%%

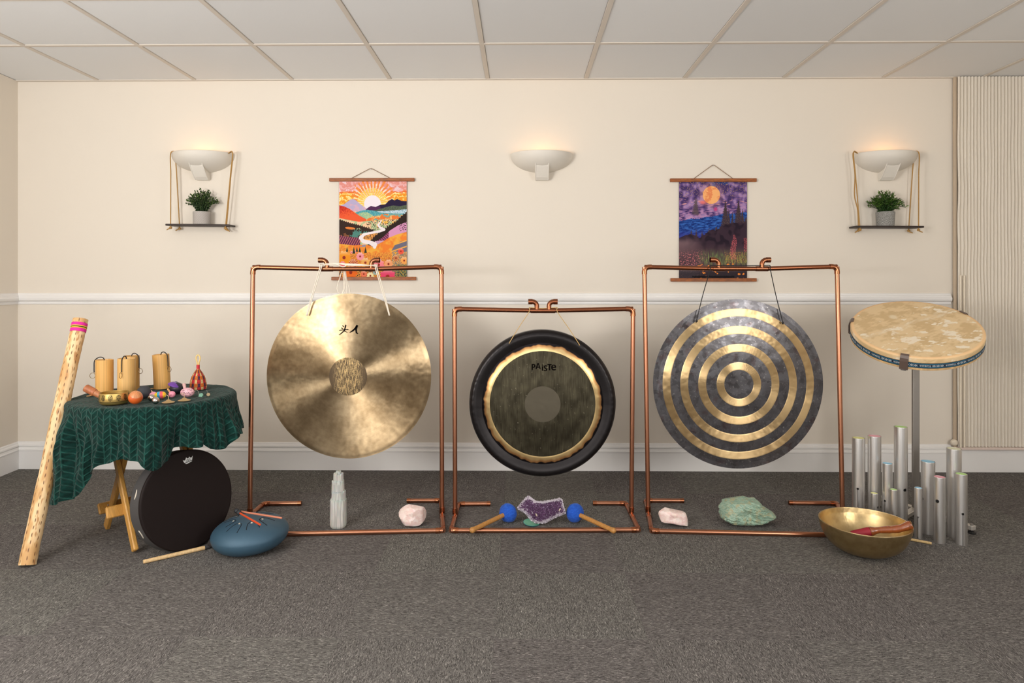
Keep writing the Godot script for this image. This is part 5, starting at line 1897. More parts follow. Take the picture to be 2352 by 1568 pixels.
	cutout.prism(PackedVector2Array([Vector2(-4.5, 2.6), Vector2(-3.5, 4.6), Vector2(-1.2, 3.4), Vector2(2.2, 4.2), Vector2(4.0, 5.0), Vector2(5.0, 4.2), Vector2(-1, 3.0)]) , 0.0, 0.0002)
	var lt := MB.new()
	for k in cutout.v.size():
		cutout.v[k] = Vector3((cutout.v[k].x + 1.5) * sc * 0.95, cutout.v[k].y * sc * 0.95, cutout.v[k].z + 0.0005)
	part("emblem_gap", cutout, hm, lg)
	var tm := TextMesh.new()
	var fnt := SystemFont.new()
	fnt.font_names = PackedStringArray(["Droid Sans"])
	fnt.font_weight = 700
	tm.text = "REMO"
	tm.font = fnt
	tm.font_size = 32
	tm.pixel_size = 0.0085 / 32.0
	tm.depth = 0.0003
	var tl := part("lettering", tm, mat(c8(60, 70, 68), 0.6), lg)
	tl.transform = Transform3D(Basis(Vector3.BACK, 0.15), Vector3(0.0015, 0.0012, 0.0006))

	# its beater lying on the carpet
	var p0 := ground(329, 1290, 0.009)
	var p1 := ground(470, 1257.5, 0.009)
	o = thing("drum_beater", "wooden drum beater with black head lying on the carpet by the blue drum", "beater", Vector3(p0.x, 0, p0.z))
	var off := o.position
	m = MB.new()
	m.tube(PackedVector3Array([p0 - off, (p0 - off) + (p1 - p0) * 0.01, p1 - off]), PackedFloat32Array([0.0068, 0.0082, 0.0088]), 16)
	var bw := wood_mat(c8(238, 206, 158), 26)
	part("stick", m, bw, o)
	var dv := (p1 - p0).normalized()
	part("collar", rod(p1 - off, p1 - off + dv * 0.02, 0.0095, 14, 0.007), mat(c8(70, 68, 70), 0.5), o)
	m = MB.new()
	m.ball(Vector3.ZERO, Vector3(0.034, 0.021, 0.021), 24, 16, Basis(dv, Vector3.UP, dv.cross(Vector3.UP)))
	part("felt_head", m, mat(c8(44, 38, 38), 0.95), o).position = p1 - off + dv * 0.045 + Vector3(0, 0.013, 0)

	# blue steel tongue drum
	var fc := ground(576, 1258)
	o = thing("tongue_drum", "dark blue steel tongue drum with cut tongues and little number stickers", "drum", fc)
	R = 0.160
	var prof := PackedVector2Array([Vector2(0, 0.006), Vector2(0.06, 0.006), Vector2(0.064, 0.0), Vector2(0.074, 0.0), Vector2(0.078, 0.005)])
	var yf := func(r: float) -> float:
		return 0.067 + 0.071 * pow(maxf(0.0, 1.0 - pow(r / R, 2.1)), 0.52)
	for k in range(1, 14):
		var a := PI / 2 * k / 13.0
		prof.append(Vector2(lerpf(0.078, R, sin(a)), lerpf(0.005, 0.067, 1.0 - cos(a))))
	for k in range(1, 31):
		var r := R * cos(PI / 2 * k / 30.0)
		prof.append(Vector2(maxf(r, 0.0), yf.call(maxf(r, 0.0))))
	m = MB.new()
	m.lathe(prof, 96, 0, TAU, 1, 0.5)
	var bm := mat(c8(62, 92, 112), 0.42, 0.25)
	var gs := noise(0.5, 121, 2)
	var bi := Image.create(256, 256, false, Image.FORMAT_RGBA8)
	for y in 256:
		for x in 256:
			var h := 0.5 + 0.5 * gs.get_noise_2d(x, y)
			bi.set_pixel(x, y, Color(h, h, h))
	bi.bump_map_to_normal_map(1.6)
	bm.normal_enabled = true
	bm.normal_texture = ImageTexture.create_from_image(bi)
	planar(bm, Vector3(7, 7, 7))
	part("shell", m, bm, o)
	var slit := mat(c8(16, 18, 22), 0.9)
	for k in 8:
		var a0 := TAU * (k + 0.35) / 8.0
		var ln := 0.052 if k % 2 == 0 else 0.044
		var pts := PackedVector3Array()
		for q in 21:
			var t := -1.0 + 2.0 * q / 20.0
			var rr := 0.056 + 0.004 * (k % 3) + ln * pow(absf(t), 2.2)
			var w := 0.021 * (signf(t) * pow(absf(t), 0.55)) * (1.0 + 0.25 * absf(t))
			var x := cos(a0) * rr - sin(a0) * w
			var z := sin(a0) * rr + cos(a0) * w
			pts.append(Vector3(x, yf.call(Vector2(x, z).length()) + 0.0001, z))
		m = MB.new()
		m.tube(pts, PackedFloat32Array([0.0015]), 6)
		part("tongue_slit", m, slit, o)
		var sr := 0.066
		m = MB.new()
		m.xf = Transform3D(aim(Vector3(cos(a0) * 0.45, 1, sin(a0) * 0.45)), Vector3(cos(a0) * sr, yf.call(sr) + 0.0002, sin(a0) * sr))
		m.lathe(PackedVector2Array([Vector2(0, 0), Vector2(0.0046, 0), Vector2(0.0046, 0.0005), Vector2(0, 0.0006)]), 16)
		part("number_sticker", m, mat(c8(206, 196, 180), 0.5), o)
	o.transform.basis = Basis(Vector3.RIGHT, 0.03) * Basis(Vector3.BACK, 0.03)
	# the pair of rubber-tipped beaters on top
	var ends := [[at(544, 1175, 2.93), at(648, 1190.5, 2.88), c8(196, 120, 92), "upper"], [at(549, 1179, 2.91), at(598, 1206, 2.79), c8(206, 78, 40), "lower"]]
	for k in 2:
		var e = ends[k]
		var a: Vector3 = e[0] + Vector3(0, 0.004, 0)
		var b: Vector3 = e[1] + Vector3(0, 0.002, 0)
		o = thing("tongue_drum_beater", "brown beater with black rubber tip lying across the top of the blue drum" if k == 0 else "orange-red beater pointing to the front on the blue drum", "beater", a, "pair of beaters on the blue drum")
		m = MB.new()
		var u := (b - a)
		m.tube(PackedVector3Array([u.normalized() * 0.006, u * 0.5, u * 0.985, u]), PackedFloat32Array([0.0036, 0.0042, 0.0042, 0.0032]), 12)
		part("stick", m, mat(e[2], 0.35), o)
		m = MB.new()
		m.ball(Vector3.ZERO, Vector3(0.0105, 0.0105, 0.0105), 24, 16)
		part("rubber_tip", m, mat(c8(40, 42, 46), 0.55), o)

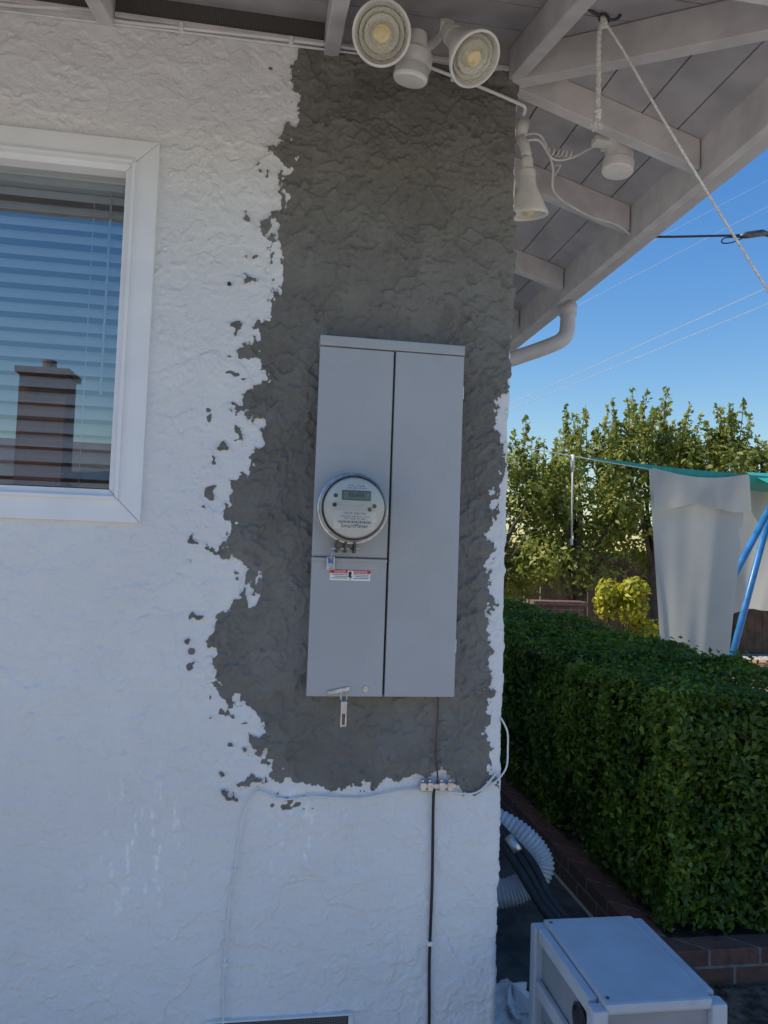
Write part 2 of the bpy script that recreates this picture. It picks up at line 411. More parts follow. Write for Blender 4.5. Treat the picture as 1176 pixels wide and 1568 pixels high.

%%

- **THE PROBLEM**:
Reproduce the whole listing word for word, setting aside any pictures.

- **FINAL ANSWER**:
Keep writing the Godot script for this image. This is part 5, starting at line 1897. More parts follow. Take the picture to be 2352 by 1568 pixels.
	cutout.prism(PackedVector2Array([Vector2(-4.5, 2.6), Vector2(-3.5, 4.6), Vector2(-1.2, 3.4), Vector2(2.2, 4.2), Vector2(4.0, 5.0), Vector2(5.0, 4.2), Vector2(-1, 3.0)]) , 0.0, 0.0002)
	var lt := MB.new()
	for k in cutout.v.size():
		cutout.v[k] = Vector3((cutout.v[k].x + 1.5) * sc * 0.95, cutout.v[k].y * sc * 0.95, cutout.v[k].z + 0.0005)
	part("emblem_gap", cutout, hm, lg)
	var tm := TextMesh.new()
	var fnt := SystemFont.new()
	fnt.font_names = PackedStringArray(["Droid Sans"])
	fnt.font_weight = 700
	tm.text = "REMO"
	tm.font = fnt
	tm.font_size = 32
	tm.pixel_size = 0.0085 / 32.0
	tm.depth = 0.0003
	var tl := part("lettering", tm, mat(c8(60, 70, 68), 0.6), lg)
	tl.transform = Transform3D(Basis(Vector3.BACK, 0.15), Vector3(0.0015, 0.0012, 0.0006))

	# its beater lying on the carpet
	var p0 := ground(329, 1290, 0.009)
	var p1 := ground(470, 1257.5, 0.009)
	o = thing("drum_beater", "wooden drum beater with black head lying on the carpet by the blue drum", "beater", Vector3(p0.x, 0, p0.z))
	var off := o.position
	m = MB.new()
	m.tube(PackedVector3Array([p0 - off, (p0 - off) + (p1 - p0) * 0.01, p1 - off]), PackedFloat32Array([0.0068, 0.0082, 0.0088]), 16)
	var bw := wood_mat(c8(238, 206, 158), 26)
	part("stick", m, bw, o)
	var dv := (p1 - p0).normalized()
	part("collar", rod(p1 - off, p1 - off + dv * 0.02, 0.0095, 14, 0.007), mat(c8(70, 68, 70), 0.5), o)
	m = MB.new()
	m.ball(Vector3.ZERO, Vector3(0.034, 0.021, 0.021), 24, 16, Basis(dv, Vector3.UP, dv.cross(Vector3.UP)))
	part("felt_head", m, mat(c8(44, 38, 38), 0.95), o).position = p1 - off + dv * 0.045 + Vector3(0, 0.013, 0)

	# blue steel tongue drum
	var fc := ground(576, 1258)
	o = thing("tongue_drum", "dark blue steel tongue drum with cut tongues and little number stickers", "drum", fc)
	R = 0.160
	var prof := PackedVector2Array([Vector2(0, 0.006), Vector2(0.06, 0.006), Vector2(0.064, 0.0), Vector2(0.074, 0.0), Vector2(0.078, 0.005)])
	var yf := func(r: float) -> float:
		return 0.067 + 0.071 * pow(maxf(0.0, 1.0 - pow(r / R, 2.1)), 0.52)
	for k in range(1, 14):
		var a := PI / 2 * k / 13.0
		prof.append(Vector2(lerpf(0.078, R, sin(a)), lerpf(0.005, 0.067, 1.0 - cos(a))))
	for k in range(1, 31):
		var r := R * cos(PI / 2 * k / 30.0)
		prof.append(Vector2(maxf(r, 0.0), yf.call(maxf(r, 0.0))))
	m = MB.new()
	m.lathe(prof, 96, 0, TAU, 1, 0.5)
	var bm := mat(c8(62, 92, 112), 0.42, 0.25)
	var gs := noise(0.5, 121, 2)
	var bi := Image.create(256, 256, false, Image.FORMAT_RGBA8)
	for y in 256:
		for x in 256:
			var h := 0.5 + 0.5 * gs.get_noise_2d(x, y)
			bi.set_pixel(x, y, Color(h, h, h))
	bi.bump_map_to_normal_map(1.6)
	bm.normal_enabled = true
	bm.normal_texture = ImageTexture.create_from_image(bi)
	planar(bm, Vector3(7, 7, 7))
	part("shell", m, bm, o)
	var slit := mat(c8(16, 18, 22), 0.9)
	for k in 8:
		var a0 := TAU * (k + 0.35) / 8.0
		var ln := 0.052 if k % 2 == 0 else 0.044
		var pts := PackedVector3Array()
		for q in 21:
			var t := -1.0 + 2.0 * q / 20.0
			var rr := 0.056 + 0.004 * (k % 3) + ln * pow(absf(t), 2.2)
			var w := 0.021 * (signf(t) * pow(absf(t), 0.55)) * (1.0 + 0.25 * absf(t))
			var x := cos(a0) * rr - sin(a0) * w
			var z := sin(a0) * rr + cos(a0) * w
			pts.append(Vector3(x, yf.call(Vector2(x, z).length()) + 0.0001, z))
		m = MB.new()
		m.tube(pts, PackedFloat32Array([0.0015]), 6)
		part("tongue_slit", m, slit, o)
		var sr := 0.066
		m = MB.new()
		m.xf = Transform3D(aim(Vector3(cos(a0) * 0.45, 1, sin(a0) * 0.45)), Vector3(cos(a0) * sr, yf.call(sr) + 0.0002, sin(a0) * sr))
		m.lathe(PackedVector2Array([Vector2(0, 0), Vector2(0.0046, 0), Vector2(0.0046, 0.0005), Vector2(0, 0.0006)]), 16)
		part("number_sticker", m, mat(c8(206, 196, 180), 0.5), o)
	o.transform.basis = Basis(Vector3.RIGHT, 0.03) * Basis(Vector3.BACK, 0.03)
	# the pair of rubber-tipped beaters on top
	var ends := [[at(544, 1175, 2.93), at(648, 1190.5, 2.88), c8(196, 120, 92), "upper"], [at(549, 1179, 2.91), at(598, 1206, 2.79), c8(206, 78, 40), "lower"]]
	for k in 2:
		var e = ends[k]
		var a: Vector3 = e[0] + Vector3(0, 0.004, 0)
		var b: Vector3 = e[1] + Vector3(0, 0.002, 0)
		o = thing("tongue_drum_beater", "brown beater with black rubber tip lying across the top of the blue drum" if k == 0 else "orange-red beater pointing to the front on the blue drum", "beater", a, "pair of beaters on the blue drum")
		m = MB.new()
		var u := (b - a)
		m.tube(PackedVector3Array([u.normalized() * 0.006, u * 0.5, u * 0.985, u]), PackedFloat32Array([0.0036, 0.0042, 0.0042, 0.0032]), 12)
		part("stick", m, mat(e[2], 0.35), o)
		m = MB.new()
		m.ball(Vector3.ZERO, Vector3(0.0105, 0.0105, 0.0105), 24, 16)
		part("rubber_tip", m, mat(c8(40, 42, 46), 0.55), o)

Write part 2 of the bpy script that recreates this picture. It picks up at line 411. More parts follow. Write for Blender 4.5. Treat the picture as 1176 pixels wide and 1568 pixels high.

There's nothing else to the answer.